Im trying to show, for $\Re(s)>1$, that $\displaystyle\sum_{n=0}^{\infty} \frac{d(n^2)}{n^s} = \frac{\zeta^3(s)}{\zeta(2s)}$, where $d(n)= |\{k \mid k|n \}|$, number of positive integers that divides $n$.
I tried to separate the RHS to $\displaystyle{\zeta^2(s)}=\sum_{n=0}^{\infty} \frac{u* u(n)}{n^s}=\sum_{n=0}^{\infty} \frac{d(n)}{n^s}$ which obtained by the dirichlet sum of $\zeta (s)$ and $\dfrac{\zeta(s)}{\zeta(2s)}$ which I tried to simplify by Euler Product formula but it didnt came up to something.
Could you please help me find a way of handling that?
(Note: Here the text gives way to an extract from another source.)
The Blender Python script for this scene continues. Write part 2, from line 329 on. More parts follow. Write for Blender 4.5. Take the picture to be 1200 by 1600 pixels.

The Euler product of $\zeta(s)^3/\zeta(2s)$ is $$\frac{\zeta(s)^3}{\zeta(2s)} = \prod_p \frac{1-p^{-2s}}{(1-p^{-s})^3} = \prod_p \frac{1+p^{-s}}{(1-p^{-s})^2}.$$ But $$\frac{1+p^{-s}}{(1-p^{-s})^2} = \sum_{k=0}^n (2k+1)p^{-ks} = \sum_{k=0}^n d(p^{2k})p^{-ks}.$$ Since $d$ is multiplicative, you should be able to conclude.